## Data block

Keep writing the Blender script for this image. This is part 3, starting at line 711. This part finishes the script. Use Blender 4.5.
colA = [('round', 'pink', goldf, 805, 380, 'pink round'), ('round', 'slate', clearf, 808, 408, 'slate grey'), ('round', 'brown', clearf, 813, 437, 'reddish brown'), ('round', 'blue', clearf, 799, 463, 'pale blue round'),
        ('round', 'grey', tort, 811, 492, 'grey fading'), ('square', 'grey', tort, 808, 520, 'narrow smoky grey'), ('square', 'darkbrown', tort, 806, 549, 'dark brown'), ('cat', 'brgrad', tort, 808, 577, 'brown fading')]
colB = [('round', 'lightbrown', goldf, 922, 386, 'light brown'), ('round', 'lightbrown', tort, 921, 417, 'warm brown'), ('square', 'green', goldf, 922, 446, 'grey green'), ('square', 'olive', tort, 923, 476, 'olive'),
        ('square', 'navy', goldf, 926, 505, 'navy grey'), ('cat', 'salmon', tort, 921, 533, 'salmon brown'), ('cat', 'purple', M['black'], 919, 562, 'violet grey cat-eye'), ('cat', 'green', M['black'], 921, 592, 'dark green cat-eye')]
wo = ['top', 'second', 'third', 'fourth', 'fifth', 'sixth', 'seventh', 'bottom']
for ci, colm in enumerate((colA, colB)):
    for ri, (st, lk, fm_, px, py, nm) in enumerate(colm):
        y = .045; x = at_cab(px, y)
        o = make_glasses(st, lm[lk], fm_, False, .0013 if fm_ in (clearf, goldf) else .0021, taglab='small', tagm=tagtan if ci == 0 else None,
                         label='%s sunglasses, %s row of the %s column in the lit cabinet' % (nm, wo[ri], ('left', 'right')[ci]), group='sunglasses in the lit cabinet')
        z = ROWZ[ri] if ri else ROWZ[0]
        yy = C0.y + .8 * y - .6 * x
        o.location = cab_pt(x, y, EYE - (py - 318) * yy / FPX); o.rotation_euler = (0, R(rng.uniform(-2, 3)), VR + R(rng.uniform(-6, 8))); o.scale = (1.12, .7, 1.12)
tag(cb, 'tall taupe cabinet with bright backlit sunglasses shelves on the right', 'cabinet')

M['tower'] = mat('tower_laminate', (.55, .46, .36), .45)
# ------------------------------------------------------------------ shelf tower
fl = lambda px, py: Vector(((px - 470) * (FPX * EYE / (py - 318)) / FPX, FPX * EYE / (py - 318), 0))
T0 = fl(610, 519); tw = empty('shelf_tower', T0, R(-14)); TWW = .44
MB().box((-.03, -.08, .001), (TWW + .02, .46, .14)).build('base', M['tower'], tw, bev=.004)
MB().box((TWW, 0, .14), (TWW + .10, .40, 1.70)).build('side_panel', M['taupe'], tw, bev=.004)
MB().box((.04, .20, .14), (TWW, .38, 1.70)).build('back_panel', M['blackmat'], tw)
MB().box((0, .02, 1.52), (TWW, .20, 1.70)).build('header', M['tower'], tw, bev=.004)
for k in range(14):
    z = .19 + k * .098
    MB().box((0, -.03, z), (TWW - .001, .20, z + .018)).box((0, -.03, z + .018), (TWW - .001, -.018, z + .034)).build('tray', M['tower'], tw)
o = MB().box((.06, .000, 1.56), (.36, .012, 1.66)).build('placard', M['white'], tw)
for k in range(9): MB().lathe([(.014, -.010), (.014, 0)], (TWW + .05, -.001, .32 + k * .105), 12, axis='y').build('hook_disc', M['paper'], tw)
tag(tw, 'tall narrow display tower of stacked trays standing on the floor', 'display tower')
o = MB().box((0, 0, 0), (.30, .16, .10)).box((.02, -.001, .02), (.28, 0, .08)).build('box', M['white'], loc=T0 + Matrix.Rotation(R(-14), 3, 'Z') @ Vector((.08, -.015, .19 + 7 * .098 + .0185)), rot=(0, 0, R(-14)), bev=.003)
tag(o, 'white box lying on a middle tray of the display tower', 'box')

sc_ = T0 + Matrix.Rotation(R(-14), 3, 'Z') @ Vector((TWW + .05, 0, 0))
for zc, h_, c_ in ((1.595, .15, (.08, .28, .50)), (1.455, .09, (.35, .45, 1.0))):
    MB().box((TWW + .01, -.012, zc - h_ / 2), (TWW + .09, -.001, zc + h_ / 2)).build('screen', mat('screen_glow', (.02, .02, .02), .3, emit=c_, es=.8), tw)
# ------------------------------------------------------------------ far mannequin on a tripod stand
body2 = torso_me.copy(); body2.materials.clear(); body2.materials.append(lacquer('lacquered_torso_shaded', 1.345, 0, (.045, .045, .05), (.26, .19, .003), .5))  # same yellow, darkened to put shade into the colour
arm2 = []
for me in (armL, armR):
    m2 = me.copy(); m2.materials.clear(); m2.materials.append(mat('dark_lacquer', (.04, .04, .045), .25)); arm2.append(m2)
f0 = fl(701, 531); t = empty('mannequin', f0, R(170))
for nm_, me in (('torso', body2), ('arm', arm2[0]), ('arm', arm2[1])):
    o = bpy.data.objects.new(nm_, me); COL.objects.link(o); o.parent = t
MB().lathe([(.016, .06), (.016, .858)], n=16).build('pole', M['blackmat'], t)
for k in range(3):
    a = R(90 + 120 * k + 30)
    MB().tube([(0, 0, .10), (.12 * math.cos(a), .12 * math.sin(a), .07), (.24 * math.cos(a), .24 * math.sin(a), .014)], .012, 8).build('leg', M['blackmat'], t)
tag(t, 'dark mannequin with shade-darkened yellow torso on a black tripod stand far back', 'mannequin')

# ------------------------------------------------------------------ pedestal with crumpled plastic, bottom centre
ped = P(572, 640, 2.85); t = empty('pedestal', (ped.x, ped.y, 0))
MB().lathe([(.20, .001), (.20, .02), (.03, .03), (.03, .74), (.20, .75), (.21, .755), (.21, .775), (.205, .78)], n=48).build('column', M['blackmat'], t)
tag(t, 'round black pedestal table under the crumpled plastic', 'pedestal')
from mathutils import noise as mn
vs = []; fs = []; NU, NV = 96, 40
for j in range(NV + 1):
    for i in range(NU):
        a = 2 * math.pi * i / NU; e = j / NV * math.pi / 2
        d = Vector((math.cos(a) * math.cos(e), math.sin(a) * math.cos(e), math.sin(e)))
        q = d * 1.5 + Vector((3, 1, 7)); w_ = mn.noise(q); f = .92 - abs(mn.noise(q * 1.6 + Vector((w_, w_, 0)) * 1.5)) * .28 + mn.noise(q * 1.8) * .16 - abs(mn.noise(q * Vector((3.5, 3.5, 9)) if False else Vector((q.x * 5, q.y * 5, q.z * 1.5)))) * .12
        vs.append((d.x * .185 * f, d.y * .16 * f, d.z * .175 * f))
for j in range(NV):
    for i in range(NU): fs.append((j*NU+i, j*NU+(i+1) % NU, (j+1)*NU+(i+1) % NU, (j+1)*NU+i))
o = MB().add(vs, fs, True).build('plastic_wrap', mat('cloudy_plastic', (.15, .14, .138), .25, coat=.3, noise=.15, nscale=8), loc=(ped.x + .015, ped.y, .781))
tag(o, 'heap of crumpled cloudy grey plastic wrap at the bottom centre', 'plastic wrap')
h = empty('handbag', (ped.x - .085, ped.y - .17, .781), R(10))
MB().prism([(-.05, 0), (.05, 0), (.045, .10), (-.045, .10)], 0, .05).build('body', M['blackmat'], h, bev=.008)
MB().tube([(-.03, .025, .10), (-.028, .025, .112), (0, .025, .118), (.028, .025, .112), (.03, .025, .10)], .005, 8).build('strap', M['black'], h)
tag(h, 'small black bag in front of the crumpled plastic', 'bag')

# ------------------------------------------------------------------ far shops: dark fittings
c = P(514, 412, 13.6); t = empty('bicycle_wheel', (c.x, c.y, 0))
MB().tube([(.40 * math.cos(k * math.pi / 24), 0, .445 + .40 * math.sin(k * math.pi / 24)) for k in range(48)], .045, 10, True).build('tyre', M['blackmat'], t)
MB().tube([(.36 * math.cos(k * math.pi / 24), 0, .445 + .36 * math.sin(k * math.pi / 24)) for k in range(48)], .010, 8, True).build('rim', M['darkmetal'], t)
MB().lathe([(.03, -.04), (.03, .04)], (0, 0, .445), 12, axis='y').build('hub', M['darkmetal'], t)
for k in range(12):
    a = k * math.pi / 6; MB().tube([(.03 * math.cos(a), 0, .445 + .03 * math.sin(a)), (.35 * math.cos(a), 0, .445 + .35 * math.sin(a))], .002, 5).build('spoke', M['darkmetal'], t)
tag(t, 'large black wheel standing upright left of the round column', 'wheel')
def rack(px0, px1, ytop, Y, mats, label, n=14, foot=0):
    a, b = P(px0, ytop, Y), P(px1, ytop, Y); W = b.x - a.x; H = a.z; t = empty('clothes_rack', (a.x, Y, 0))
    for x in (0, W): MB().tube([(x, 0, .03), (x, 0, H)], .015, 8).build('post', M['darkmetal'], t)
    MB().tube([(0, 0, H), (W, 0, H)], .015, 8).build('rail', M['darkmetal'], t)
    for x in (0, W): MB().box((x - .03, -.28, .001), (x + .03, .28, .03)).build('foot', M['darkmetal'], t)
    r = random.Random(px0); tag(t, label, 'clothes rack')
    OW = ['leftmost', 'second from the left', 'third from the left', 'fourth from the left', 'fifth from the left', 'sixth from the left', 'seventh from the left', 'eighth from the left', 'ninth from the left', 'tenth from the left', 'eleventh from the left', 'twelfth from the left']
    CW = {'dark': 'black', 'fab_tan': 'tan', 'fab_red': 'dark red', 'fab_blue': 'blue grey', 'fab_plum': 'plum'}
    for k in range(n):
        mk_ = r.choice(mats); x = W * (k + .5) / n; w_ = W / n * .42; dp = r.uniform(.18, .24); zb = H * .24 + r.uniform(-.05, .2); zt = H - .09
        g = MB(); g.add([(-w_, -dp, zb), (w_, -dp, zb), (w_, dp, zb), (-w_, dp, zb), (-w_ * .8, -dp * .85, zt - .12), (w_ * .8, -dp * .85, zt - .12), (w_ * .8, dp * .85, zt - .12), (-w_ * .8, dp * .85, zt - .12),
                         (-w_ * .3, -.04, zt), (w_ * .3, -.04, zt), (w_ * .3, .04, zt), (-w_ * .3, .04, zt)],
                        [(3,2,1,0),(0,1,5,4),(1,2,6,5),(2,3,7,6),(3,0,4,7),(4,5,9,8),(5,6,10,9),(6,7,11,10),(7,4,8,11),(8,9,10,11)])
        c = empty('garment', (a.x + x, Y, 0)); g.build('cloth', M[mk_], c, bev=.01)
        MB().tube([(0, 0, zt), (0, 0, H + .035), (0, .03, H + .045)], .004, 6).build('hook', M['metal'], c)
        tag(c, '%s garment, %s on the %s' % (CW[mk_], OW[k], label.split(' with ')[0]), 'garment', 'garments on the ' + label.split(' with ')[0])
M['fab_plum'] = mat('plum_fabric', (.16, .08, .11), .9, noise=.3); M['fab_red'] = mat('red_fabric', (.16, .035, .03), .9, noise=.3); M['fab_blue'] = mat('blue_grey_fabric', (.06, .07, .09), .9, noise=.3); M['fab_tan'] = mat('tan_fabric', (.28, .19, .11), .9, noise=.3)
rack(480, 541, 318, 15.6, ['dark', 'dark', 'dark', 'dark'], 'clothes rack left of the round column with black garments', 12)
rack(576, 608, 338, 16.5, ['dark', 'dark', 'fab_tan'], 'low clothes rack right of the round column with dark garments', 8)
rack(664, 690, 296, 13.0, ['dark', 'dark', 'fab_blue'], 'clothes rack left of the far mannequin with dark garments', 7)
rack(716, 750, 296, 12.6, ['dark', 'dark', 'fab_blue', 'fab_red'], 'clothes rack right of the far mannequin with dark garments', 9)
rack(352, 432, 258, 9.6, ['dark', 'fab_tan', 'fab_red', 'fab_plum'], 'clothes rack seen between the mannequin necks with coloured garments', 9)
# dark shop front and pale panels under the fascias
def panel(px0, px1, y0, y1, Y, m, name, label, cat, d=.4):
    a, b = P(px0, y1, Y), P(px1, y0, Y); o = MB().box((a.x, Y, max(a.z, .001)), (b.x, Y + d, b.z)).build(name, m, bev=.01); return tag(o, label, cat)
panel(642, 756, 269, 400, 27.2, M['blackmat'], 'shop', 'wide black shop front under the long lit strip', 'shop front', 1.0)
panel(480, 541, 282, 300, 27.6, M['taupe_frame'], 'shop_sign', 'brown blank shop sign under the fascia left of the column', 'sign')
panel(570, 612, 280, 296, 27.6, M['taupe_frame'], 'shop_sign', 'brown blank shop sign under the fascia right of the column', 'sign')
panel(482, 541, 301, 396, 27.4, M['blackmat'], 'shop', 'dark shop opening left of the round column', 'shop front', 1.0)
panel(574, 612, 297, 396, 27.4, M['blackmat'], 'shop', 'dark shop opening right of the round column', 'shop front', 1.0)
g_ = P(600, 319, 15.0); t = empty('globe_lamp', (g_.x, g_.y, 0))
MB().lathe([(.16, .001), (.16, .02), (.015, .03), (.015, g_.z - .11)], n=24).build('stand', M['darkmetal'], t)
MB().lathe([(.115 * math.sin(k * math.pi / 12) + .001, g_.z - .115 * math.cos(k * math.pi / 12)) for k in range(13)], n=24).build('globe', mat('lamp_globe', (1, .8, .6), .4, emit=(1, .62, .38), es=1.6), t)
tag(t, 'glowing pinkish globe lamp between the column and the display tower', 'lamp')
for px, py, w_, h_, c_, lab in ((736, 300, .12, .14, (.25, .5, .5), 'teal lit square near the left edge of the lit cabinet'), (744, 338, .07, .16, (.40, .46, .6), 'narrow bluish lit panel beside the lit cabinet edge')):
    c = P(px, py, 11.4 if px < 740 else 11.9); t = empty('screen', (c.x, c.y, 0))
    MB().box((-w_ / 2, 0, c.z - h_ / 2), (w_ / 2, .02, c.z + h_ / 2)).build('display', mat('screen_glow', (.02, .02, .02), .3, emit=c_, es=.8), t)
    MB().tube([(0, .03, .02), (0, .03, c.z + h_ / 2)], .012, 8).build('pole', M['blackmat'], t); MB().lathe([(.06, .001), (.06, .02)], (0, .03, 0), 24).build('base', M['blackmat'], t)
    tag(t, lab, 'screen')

## What the task requires
Please repeat word for word the lines above that run from the beginning through the line containing "tag(cb, 'tall taupe", keeping both the first and that last line.

## Output of the exercise
Keep writing the Blender script for this image. This is part 3, starting at line 711. This part finishes the script. Use Blender 4.5.
colA = [('round', 'pink', goldf, 805, 380, 'pink round'), ('round', 'slate', clearf, 808, 408, 'slate grey'), ('round', 'brown', clearf, 813, 437, 'reddish brown'), ('round', 'blue', clearf, 799, 463, 'pale blue round'),
        ('round', 'grey', tort, 811, 492, 'grey fading'), ('square', 'grey', tort, 808, 520, 'narrow smoky grey'), ('square', 'darkbrown', tort, 806, 549, 'dark brown'), ('cat', 'brgrad', tort, 808, 577, 'brown fading')]
colB = [('round', 'lightbrown', goldf, 922, 386, 'light brown'), ('round', 'lightbrown', tort, 921, 417, 'warm brown'), ('square', 'green', goldf, 922, 446, 'grey green'), ('square', 'olive', tort, 923, 476, 'olive'),
        ('square', 'navy', goldf, 926, 505, 'navy grey'), ('cat', 'salmon', tort, 921, 533, 'salmon brown'), ('cat', 'purple', M['black'], 919, 562, 'violet grey cat-eye'), ('cat', 'green', M['black'], 921, 592, 'dark green cat-eye')]
wo = ['top', 'second', 'third', 'fourth', 'fifth', 'sixth', 'seventh', 'bottom']
for ci, colm in enumerate((colA, colB)):
    for ri, (st, lk, fm_, px, py, nm) in enumerate(colm):
        y = .045; x = at_cab(px, y)
        o = make_glasses(st, lm[lk], fm_, False, .0013 if fm_ in (clearf, goldf) else .0021, taglab='small', tagm=tagtan if ci == 0 else None,
                         label='%s sunglasses, %s row of the %s column in the lit cabinet' % (nm, wo[ri], ('left', 'right')[ci]), group='sunglasses in the lit cabinet')
        z = ROWZ[ri] if ri else ROWZ[0]
        yy = C0.y + .8 * y - .6 * x
        o.location = cab_pt(x, y, EYE - (py - 318) * yy / FPX); o.rotation_euler = (0, R(rng.uniform(-2, 3)), VR + R(rng.uniform(-6, 8))); o.scale = (1.12, .7, 1.12)
tag(cb, 'tall taupe cabinet with bright backlit sunglasses shelves on the right', 'cabinet')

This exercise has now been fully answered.